Goal.
Return all lines in the material below that contain "empty".

Data records.
# # # #

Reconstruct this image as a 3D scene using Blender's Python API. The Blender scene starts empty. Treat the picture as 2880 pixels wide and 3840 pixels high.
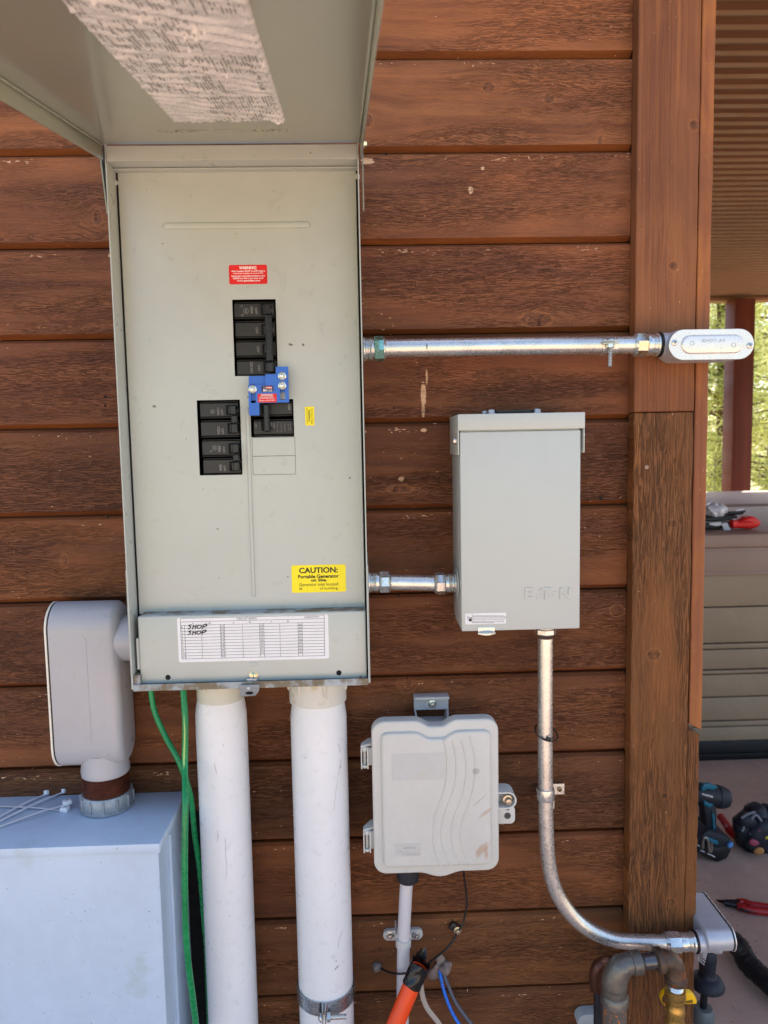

# # # #

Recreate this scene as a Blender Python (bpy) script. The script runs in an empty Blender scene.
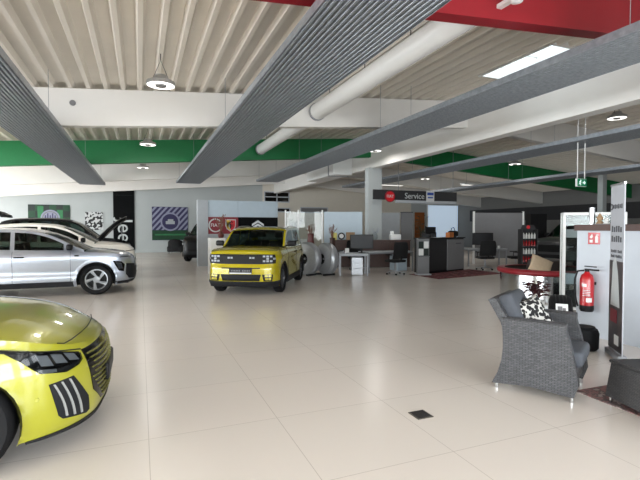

# # # #

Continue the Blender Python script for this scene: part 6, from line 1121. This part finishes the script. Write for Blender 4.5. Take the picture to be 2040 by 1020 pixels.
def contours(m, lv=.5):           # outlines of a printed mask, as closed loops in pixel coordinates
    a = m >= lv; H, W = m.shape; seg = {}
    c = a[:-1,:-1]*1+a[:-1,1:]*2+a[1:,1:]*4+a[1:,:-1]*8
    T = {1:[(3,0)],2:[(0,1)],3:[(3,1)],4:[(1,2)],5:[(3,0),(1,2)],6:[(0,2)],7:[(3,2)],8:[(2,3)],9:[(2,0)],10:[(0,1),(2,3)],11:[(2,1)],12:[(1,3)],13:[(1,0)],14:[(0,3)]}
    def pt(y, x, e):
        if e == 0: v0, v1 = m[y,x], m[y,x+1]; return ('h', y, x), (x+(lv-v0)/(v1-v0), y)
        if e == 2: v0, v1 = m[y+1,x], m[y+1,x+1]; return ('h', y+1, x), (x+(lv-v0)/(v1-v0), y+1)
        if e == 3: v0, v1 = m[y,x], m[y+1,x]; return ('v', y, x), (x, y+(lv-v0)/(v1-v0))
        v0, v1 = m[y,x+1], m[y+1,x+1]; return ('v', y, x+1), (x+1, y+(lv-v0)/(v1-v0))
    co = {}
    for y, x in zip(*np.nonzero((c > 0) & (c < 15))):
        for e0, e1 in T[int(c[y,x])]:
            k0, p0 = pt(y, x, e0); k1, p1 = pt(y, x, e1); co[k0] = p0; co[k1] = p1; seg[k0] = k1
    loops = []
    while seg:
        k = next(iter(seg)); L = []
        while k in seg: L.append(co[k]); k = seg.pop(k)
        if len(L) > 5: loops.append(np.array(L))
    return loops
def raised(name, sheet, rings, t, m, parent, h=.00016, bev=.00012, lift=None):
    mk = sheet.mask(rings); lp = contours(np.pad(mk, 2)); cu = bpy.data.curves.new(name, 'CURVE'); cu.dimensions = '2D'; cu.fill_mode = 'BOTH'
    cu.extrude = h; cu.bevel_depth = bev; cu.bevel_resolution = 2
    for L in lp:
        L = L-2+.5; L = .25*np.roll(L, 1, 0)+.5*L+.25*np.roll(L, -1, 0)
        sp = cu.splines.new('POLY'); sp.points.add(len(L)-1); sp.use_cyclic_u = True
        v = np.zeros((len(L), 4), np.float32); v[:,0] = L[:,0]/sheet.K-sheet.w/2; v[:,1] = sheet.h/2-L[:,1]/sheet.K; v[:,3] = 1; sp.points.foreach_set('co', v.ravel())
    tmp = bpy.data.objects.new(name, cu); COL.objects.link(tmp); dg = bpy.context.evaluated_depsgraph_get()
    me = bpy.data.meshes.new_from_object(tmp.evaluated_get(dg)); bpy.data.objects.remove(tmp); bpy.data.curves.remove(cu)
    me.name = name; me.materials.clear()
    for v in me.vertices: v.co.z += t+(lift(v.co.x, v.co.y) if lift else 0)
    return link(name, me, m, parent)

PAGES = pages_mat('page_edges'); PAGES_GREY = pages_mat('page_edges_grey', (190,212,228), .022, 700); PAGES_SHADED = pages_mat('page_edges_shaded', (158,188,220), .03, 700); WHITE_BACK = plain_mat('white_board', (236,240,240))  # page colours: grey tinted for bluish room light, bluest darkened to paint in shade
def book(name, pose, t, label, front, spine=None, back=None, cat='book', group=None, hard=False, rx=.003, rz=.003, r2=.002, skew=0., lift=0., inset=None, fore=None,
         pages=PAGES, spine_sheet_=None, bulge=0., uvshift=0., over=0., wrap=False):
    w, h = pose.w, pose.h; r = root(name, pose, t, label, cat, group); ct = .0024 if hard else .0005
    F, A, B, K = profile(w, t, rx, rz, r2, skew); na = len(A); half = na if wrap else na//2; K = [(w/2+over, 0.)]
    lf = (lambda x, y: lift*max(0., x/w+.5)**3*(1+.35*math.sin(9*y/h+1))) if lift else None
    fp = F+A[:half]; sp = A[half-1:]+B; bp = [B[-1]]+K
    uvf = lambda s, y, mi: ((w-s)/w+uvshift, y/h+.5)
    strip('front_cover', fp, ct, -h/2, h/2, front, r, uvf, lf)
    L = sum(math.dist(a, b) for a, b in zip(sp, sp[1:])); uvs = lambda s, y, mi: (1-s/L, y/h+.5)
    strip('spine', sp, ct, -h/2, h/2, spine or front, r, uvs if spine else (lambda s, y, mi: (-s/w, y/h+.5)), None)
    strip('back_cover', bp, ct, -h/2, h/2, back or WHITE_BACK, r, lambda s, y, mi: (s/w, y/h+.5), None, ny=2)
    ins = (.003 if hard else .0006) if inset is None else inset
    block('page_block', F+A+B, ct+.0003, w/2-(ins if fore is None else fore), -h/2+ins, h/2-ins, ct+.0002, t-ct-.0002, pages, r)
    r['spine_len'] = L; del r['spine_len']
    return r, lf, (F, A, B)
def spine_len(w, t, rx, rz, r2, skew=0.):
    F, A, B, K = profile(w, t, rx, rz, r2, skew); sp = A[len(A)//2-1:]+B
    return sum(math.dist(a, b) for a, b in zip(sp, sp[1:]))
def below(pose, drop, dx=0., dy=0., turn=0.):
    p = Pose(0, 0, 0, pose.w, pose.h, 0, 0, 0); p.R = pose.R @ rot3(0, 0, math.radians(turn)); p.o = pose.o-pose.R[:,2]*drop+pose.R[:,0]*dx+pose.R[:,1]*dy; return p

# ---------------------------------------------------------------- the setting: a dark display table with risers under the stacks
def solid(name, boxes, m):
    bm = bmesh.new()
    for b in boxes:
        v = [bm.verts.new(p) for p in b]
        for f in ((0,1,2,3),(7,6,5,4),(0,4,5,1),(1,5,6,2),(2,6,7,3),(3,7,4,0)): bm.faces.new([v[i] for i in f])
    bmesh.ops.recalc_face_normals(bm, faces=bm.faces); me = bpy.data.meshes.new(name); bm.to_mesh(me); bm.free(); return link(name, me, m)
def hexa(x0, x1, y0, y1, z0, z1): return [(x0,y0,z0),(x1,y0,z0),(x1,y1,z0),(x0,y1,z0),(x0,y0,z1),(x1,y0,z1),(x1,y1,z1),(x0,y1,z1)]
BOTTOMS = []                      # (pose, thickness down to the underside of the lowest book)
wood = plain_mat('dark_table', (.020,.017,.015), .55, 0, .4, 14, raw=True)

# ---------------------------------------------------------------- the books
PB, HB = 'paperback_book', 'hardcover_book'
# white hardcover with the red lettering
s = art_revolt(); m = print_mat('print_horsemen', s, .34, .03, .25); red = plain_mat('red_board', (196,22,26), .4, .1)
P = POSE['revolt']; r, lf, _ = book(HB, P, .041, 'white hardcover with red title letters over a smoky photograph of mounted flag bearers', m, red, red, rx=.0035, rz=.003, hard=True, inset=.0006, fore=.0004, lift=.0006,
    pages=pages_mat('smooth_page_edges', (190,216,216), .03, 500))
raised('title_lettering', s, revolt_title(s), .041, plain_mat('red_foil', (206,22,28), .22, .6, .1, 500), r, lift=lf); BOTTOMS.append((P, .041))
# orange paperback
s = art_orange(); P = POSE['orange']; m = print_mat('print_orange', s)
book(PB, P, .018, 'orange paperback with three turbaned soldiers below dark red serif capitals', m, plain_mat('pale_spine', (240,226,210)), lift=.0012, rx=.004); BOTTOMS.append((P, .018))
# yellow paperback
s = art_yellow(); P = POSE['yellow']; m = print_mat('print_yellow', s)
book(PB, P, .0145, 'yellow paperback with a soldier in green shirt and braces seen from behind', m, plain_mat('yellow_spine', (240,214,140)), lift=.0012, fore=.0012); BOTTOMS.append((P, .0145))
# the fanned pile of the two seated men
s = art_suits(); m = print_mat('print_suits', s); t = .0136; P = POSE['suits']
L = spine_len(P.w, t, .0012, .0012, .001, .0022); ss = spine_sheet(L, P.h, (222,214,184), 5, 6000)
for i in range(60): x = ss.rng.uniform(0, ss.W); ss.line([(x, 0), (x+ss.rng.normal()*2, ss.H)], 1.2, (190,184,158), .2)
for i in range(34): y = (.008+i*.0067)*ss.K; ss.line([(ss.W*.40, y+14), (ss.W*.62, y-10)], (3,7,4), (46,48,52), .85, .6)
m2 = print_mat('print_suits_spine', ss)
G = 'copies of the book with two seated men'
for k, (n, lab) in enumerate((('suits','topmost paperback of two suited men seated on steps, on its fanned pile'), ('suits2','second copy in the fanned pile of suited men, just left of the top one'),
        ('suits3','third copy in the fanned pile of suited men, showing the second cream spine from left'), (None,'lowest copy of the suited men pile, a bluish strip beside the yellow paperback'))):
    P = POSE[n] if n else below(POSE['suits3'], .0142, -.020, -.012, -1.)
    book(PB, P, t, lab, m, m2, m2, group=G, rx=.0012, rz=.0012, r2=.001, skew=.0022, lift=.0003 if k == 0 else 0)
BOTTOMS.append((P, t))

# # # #

Answer to the task.
Reconstruct this image as a 3D scene using Blender's Python API. The Blender scene starts empty. Treat the picture as 2880 pixels wide and 3840 pixels high.
Recreate this scene as a Blender Python (bpy) script. The script runs in an empty Blender scene.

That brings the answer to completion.